I especially agree with this. It makes me sad, too, sometimes. I absolutely love my kids but I also find it hard to have that “depth of friendship” (really like that phrasing!) that I used to have with so many friends.

Over breaks, it’s nice to be able to have some semblance of friendship with friends who also have kids so ours can play together while we talk and we equally understand if our children interrupt us in conversation for diapers, hunger, fighting, etc.

I definitely try to get out of the house without my kids to see my friends without children so that our conversations can be more focused. It doesn’t happen too often, but it’s great when it does. I’m also grateful that several of my friends without kids are willing to come visit and see me even with all of the interruptions.

I didn’t blog this week because I don’t have any kids in my life at all. Im glad to see your friends are still your friends after kids. I have found a lot of people seem to disappear after they have kids…which I just find sad. :(

    Well, so far we’re still friends even after (during?) kids. In general, if I want to spend time with any of my non-single friends, I have to put in the effort to make a friend date myself. But since I care about the relationship, I put in the effort, even though I know they can’t reciprocate at the same level. That’s love. (I wonder if this is how men feel when they initiate romantic relationships.)
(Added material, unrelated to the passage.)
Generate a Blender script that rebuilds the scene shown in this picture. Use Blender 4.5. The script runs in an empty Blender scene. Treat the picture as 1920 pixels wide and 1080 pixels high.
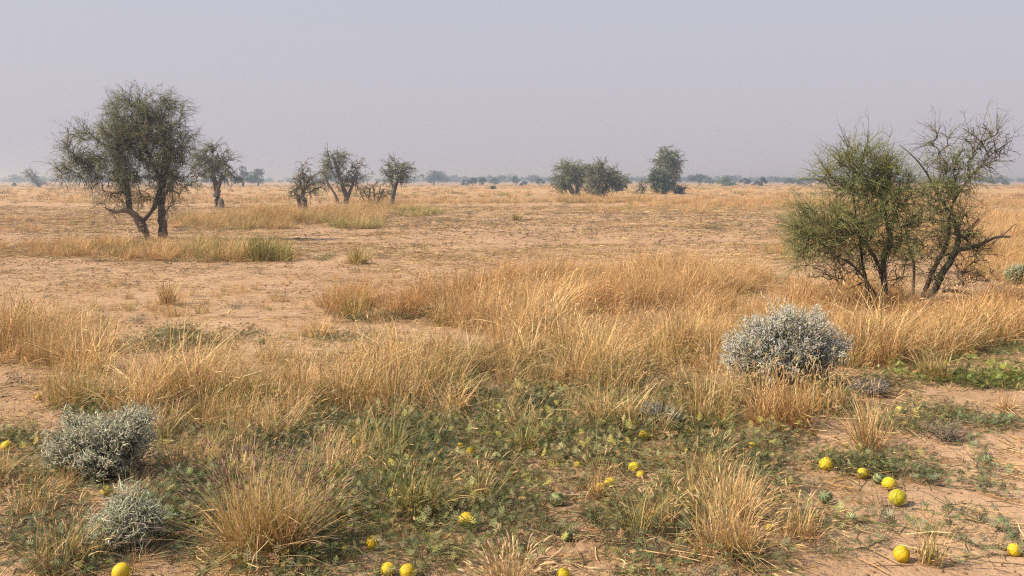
import bpy, math
import numpy as np
from mathutils import Vector

# ------------------------------------------------------------------ camera, sky, sun, exposure
sc = bpy.context.scene
COL = sc.collection
CAM_H = 1.5
F = 1920 * 35.0 / 36.0
HORIZON = 340
PITCH = math.atan((540 - HORIZON) / F)
cam_d = bpy.data.cameras.new('camera')
cam_d.lens = 35.0; cam_d.sensor_width = 36.0
cam_d.clip_start = 0.05; cam_d.clip_end = 20000
cam = bpy.data.objects.new('camera', cam_d)
cam.location = (0, 0, CAM_H)
cam.rotation_euler = (math.pi / 2 - PITCH, 0, 0)
COL.objects.link(cam)
sc.camera = cam

SUN_EL = math.radians(42)
SUN_AZ = math.radians(-103)          # from +Y, clockwise: the sun stands to the left, a little behind the camera
SUN_V = Vector((math.sin(SUN_AZ) * math.cos(SUN_EL), math.cos(SUN_AZ) * math.cos(SUN_EL), math.sin(SUN_EL)))
w = bpy.data.worlds.new('World'); sc.world = w; w.use_nodes = True
nt = w.node_tree; nt.nodes.clear()
sky = nt.nodes.new('ShaderNodeTexSky'); sky.sky_type = 'NISHITA'; sky.sun_disc = False
sky.sun_elevation = SUN_EL; sky.sun_rotation = SUN_AZ; sky.dust_density = 6.0; sky.air_density = 1.5
bg1 = nt.nodes.new('ShaderNodeBackground'); bg1.inputs['Strength'].default_value = 0.10
nt.links.new(sky.outputs[0], bg1.inputs['Color'])
tc = nt.nodes.new('ShaderNodeTexCoord'); sx = nt.nodes.new('ShaderNodeSeparateXYZ')
nt.links.new(tc.outputs['Generated'], sx.inputs[0])
rp = nt.nodes.new('ShaderNodeValToRGB')
rp.color_ramp.elements[0].position = 0.0; rp.color_ramp.elements[0].color = (0.530, 0.494, 0.552, 1)
rp.color_ramp.elements[1].position = 0.6; rp.color_ramp.elements[1].color = (0.430, 0.475, 0.600, 1)
e = rp.color_ramp.elements.new(0.16); e.color = (0.498, 0.494, 0.578, 1)
nt.links.new(sx.outputs['Z'], rp.inputs[0])
bg2 = nt.nodes.new('ShaderNodeBackground'); bg2.inputs['Strength'].default_value = 0.70
nt.links.new(rp.outputs[0], bg2.inputs['Color'])
mx = nt.nodes.new('ShaderNodeMixShader'); mx.inputs[0].default_value = 0.88
nt.links.new(bg1.outputs[0], mx.inputs[1]); nt.links.new(bg2.outputs[0], mx.inputs[2])
wo = nt.nodes.new('ShaderNodeOutputWorld'); nt.links.new(mx.outputs[0], wo.inputs[0])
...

“I see babes and think “attractive men,” not babies! Then again, as I pointed out to her, finding the “good-looking grown man” kind of “babe” could be the first step toward getting the infant kind!” – This is a great analogy :-) Ps, what a great picture of you & your godson.

hahah!! I laughed when you mentioned the “babes” thing and I am dying laughing again! :) :) So true, though… to get a babe (baby), you need a babe (your hubby, preferably!). I love it.

Oh, friendships changing. Darn it for that. It’s expected and good, but sometimes it’s frustrating and sad. There is a sense of loss, ya know? Of what you used to have. But, in my case it’s been a wonderful transition. Sometimes some of my friends feel they “can’t relate to me anymore”- and that breaks my heart. Ya know?! I don’t know what to say to that, other than I will continue to love them and want to know about their life, and their kids. Because that is their life. :)

The interruptions is hard. When I am in the middle of a convo and someone has to talk to a kid… I have to bite my tongue sometimes. It’s just me being selfish. And, I know I will do the same thing when I have kids, god-willing, of my own. But… yea. Just being real.

I love that pic of you and your sweet godson!!

    I don’t think I’m ever going to be able to look at the word “babe” the same way again! Good times.

    Oh, friends. I think one of the aspects of friendship that tests its strength is whether it lasts when things change. If one of you moves away, or if you get a new job/hobby/boyfriend/husband/baby that takes up your time, or if the shared interest that started the friendship fades away, but you’re still friends, you know you’ve got a good friend. Friendship is a kind of love, after all, and all love takes work. Think of how much love it takes God not to just write us all off when we sin! Let’s keep praying for those husbands and kids to come along and for good friends to stick with us along the way.